Bu suçun her bir Müslümana bakan yönü vardır. Fakat bu konuda en büyük kabahatın Ümmetin yönetimini elinde bulunduranda olduğu kanaatindeyim. Ümmetin ittifak ve ittihadı önünde adeta idarecilerin bu kalbi hastalıkları birer takoz gibidirler. Bu bağlamda olan liderler (istisnaları dışarıda bırakıyorum) gerek devlette ve gerekse sivil yapıların başkan sıfatında olsun hiç fark etmez. Ama İslam toplumunu oluşturan dindar halk da en azından suçta pay sahibidir. Halk dindarlığı dediğimiz İslami toplumların dini tasavvurunun bu başkan sıfatında olanlardan daha iyi yerde durduğuna inanıyorum. Halk dindarlığında dini asabiyet vardır. Ama grup taasupkârlığı hiç yoktur. Olanları da başkan, efendi ve liderlerin telkini ile olmuştur.

Evet, Mescid-i Aksa’ya yaklaşmak isteyen Peygamberi, kimliğini bir kenara bıraktıktan sonra yüce Rabbimiz Onu yüceltmiştir. O’nun gibi biz ümmetinin de kendi özel ve tüzel kimlik ve vasıflardan uzak durduktan sonra ancak Aksa’yı özgürleştirme izzet ve şerefine yükselebiliriz. Çünkü O Resul her yönü ile bize üsve-i hasenedir. O Kuds-i şerif ve Mescid-i Aksa’ya hangi hal ile gitmiş(götürülmüş) ise biz de o kimlik ve vasıfla gitmeliyiz. Mübarek olan mescittir. Şahısların onun mübarek oluşu önünde hüsnü edeple yaklaşmaları lazım. Bunun en büyük ilacı Kalbi hastalıklardan hali olunmasıdır. Mescid-i Aksa ve Kuds-i şerif kendinden üstün bir kimlik kabul etmez. Kim buna riayet etmişse Peygamberimiz gibi yüce Allah onu aziz edip yüceltmiştir. Bugün etrafında mücadele veren azizlerin tüm Müslümanların gözünde şerefli ve izzetli bir topluluk olarak kabul görmeleri de bundandır.

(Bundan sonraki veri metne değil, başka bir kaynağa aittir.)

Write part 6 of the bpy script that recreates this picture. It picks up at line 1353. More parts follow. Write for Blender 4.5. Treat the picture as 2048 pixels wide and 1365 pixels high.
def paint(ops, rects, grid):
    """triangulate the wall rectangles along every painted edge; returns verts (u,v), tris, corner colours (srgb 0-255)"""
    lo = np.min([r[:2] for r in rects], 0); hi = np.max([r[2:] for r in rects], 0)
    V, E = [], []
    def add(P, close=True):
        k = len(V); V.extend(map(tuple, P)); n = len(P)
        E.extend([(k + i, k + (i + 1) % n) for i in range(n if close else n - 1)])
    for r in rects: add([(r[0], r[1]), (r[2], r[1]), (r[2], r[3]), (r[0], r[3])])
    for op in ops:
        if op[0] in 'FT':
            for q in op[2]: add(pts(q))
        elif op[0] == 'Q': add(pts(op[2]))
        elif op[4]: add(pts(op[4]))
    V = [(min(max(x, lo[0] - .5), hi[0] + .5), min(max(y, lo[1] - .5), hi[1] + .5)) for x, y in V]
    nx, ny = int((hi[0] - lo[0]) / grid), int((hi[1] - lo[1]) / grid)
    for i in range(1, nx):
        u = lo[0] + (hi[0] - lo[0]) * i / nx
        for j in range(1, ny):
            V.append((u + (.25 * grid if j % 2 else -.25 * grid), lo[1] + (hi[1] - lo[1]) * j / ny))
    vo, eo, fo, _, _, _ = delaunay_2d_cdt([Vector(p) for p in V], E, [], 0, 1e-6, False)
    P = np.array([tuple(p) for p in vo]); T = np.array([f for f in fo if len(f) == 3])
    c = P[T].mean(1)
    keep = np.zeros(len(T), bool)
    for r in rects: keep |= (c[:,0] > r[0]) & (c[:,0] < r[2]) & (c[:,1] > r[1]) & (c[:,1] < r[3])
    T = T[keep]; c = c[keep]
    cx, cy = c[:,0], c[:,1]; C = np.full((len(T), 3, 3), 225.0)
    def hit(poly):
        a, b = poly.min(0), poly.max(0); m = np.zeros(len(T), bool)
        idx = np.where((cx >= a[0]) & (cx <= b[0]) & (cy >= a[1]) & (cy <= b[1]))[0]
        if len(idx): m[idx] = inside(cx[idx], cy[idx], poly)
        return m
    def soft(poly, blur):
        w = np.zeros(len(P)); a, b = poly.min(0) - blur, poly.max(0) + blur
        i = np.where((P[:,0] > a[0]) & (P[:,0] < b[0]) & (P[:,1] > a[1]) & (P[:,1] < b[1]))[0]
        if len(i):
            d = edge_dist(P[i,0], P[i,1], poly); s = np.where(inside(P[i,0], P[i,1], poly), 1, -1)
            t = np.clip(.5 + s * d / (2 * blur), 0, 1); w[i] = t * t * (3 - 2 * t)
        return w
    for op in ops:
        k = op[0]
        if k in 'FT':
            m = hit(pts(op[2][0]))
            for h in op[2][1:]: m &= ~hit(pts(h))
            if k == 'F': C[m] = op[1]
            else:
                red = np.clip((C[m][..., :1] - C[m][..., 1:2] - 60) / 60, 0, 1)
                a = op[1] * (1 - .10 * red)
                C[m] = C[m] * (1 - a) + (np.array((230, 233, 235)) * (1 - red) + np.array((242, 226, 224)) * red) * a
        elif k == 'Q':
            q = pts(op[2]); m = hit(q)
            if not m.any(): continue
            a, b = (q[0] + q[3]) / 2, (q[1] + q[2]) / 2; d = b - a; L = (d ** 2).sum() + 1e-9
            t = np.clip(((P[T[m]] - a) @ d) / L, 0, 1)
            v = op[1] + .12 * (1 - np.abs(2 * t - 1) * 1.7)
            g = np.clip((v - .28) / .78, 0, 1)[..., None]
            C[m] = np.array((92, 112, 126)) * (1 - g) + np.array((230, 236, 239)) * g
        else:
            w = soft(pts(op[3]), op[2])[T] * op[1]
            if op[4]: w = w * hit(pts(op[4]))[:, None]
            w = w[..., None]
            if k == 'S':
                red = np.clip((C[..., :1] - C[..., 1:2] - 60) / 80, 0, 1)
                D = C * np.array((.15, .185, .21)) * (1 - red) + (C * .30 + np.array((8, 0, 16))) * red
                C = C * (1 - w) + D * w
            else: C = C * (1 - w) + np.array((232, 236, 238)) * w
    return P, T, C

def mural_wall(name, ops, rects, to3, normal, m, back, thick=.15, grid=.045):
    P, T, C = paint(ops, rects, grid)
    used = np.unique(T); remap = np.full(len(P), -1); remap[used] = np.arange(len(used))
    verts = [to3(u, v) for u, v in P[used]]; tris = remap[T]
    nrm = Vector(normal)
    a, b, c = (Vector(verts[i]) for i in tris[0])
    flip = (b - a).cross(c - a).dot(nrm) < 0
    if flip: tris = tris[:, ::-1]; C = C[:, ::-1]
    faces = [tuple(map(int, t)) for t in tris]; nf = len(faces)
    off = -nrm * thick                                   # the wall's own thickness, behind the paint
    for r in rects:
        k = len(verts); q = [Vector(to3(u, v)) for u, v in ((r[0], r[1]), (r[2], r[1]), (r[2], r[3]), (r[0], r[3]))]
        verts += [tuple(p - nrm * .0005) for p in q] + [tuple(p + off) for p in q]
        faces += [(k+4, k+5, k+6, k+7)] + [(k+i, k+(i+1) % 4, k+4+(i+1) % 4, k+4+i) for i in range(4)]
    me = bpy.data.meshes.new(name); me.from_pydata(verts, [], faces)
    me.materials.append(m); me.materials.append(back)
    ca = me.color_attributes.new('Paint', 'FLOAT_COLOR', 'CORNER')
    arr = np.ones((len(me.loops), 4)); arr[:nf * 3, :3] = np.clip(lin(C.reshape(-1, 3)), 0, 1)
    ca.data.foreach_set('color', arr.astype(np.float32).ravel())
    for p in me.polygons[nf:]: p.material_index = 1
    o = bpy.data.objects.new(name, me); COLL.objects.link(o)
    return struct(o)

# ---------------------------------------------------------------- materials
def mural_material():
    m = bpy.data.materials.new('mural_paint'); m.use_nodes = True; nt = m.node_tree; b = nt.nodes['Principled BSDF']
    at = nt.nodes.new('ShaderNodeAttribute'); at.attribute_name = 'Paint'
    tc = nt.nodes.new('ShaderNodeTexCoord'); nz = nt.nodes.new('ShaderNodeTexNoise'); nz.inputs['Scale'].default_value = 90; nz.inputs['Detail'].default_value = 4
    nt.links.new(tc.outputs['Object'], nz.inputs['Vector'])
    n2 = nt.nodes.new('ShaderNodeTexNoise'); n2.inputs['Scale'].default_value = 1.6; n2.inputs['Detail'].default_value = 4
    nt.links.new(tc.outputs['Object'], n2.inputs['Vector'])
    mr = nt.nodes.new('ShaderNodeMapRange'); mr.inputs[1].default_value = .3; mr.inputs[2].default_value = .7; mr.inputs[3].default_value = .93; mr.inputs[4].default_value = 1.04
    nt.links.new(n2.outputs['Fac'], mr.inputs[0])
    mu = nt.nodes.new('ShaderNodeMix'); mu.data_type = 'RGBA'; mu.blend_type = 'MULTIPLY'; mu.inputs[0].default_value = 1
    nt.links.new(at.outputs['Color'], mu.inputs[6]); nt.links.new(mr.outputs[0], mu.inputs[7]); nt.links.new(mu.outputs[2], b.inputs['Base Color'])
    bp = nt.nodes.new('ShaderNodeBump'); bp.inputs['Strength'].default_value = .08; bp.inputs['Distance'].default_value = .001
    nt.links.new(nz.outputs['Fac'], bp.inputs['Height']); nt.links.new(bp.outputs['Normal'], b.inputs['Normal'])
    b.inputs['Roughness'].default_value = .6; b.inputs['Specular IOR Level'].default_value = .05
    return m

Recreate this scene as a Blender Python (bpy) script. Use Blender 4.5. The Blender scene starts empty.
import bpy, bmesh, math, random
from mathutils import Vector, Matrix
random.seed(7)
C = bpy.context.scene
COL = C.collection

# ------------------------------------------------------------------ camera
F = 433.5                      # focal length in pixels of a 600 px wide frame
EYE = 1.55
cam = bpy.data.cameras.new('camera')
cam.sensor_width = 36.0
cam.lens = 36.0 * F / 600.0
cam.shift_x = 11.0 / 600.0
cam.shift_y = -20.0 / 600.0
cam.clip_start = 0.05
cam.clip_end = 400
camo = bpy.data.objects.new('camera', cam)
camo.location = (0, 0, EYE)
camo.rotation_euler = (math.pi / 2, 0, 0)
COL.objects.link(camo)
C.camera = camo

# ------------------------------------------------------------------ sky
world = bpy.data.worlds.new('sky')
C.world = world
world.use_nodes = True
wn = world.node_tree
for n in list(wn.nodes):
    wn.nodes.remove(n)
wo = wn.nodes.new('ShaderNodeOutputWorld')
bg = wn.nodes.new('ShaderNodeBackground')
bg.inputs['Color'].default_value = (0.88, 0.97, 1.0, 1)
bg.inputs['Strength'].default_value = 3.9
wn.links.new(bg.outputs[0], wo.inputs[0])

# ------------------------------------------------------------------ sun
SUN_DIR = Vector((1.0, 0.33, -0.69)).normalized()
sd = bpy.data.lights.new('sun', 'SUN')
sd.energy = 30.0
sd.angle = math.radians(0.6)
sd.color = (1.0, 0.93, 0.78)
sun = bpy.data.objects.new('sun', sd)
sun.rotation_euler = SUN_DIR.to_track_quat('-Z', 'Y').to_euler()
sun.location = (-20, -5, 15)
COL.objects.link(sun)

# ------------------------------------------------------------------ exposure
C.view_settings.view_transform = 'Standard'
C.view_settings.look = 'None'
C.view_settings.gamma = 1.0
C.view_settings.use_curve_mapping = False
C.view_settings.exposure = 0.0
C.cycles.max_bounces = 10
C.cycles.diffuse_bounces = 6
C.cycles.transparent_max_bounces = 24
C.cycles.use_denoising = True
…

Kim bu konuda yanlışta ısrar etmişse Allah onu zelil etmiştir. Bugün Ümmetin içine düştüğü zillet de bundandır. Allah’u A’lem! Bu bağlamda tasavvur ve tahayyülümüzü yeniden gözden geçirmemiz gerekir. Bunu kâmil manada anlayabilmemiz için, Kur’an-ı Kerim’de Mescid-i Aksa'nın kutsiyeti karşısında Peygamber kimliğinin dışarıda bırakılması etrafında bu ayeti kerime üzerinden yeniden ve yerinde bir okuma yapmamız şarttır. Bu ayeti kerime üzerinde bu bağlamda çokça çalışmamız gerekir. Bu konuda akademik makaleler şeklinde çok yönlü olarak yazılar yazılmalı. Bize bakan yönü ile en önemli olan kısım, yüce Rabbimizin burada bize sunduğu hikmeti kendi günlük hayatımız açısından Kuds-i şerife bakışımızı bu ayet ile içselleştirme becerisini ortaya koyabilmemizdir. Bu bağlamda Müslümanlar arasında (bu konuda) bir şuur ve bilinci yakalayıp yaygınlaştırmamız gerekir. Mescid-i Aksa temizdir. Onu fethetmek isteyenlerin de tertemiz kalpli olmaları şarttır. İşte bunun içindir ki önce peygamberin kimliğinde tevazu tenzili yapılmış, daha sonra terfii makamına ulaşabilmiştir. Bizden de, Yüce Rabbimizin katında bir kıymet ve şeref sahibi olmak isteyen herkesin burada Peygamberimizin izinden gitmesi lazım. Mescid-i Aksa ve Kuds-i şerife varmak istiyor isek, mutlaka suni hüviyetlerimizden önce zihnen, daha sonra da hayatımızın pratiğinde taassupkarlıklardan uzak durmamız ile ancak mümkün olabilir.